Keep only the lines from the top of the listing through the one with "9.5).build('dormer', M['slate'], h.root)", and reproduce them unaltered.
===== DATA EXTRACT
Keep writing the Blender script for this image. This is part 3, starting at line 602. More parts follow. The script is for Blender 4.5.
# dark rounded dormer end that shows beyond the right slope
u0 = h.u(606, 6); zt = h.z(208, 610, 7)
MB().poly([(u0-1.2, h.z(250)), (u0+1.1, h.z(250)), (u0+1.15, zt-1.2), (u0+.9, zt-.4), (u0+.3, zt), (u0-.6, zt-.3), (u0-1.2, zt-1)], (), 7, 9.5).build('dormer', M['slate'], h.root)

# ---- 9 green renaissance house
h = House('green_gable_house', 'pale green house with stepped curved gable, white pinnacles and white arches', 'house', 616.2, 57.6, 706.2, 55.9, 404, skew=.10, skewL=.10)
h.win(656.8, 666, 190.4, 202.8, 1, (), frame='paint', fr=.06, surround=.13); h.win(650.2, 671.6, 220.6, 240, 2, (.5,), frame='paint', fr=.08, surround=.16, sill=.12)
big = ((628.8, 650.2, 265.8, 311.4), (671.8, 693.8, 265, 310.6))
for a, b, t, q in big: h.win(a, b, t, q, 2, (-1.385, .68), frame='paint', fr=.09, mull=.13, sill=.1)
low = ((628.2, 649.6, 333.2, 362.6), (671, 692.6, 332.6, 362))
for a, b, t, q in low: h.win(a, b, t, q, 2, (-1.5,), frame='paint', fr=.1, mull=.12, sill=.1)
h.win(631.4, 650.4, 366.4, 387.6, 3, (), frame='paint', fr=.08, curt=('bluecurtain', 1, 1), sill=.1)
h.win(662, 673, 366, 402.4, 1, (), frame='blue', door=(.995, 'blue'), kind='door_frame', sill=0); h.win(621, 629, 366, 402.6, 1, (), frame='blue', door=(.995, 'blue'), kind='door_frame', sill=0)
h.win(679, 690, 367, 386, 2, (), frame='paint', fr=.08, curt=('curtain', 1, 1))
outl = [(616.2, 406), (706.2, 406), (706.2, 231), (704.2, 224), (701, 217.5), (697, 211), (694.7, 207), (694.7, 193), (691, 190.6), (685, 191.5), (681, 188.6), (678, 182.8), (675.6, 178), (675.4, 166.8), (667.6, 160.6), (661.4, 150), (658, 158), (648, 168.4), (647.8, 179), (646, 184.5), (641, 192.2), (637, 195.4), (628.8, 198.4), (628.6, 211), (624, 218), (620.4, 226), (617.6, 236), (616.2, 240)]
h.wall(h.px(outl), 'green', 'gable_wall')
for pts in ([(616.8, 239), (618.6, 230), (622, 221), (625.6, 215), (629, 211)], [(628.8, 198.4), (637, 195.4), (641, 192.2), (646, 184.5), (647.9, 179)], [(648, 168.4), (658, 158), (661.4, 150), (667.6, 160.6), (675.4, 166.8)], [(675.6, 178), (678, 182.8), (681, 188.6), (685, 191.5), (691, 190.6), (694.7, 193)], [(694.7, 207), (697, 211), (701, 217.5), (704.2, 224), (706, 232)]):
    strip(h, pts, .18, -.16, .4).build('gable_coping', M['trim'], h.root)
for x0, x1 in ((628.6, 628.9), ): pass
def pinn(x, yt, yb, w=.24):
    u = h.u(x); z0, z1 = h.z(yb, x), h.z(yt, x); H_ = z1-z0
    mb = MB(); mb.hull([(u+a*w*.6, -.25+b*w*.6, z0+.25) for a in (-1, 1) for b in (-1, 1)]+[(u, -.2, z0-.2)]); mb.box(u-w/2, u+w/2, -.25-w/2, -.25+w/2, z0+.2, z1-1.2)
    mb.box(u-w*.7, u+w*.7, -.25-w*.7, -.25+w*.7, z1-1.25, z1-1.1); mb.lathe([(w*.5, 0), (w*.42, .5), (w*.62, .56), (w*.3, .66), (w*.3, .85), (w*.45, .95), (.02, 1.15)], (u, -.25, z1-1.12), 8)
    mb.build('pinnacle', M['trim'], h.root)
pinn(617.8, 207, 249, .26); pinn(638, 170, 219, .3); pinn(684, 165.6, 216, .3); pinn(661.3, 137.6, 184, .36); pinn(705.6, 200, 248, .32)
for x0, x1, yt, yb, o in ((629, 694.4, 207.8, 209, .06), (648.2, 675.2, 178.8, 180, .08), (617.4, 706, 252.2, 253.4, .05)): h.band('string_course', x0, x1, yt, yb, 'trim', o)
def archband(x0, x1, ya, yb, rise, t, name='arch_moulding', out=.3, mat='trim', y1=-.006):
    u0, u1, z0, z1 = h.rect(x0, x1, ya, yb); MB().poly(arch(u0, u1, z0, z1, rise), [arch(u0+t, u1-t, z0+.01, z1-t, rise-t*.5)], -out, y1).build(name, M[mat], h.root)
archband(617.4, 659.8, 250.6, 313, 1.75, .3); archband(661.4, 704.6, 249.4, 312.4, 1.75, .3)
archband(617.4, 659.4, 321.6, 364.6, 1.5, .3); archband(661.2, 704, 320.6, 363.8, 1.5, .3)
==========
→ **RESULT OF THE EXERCISE**:
Keep writing the Blender script for this image. This is part 3, starting at line 602. More parts follow. The script is for Blender 4.5.
# dark rounded dormer end that shows beyond the right slope
u0 = h.u(606, 6); zt = h.z(208, 610, 7)
MB().poly([(u0-1.2, h.z(250)), (u0+1.1, h.z(250)), (u0+1.15, zt-1.2), (u0+.9, zt-.4), (u0+.3, zt), (u0-.6, zt-.3), (u0-1.2, zt-1)], (), 7, 9.5).build('dormer', M['slate'], h.root)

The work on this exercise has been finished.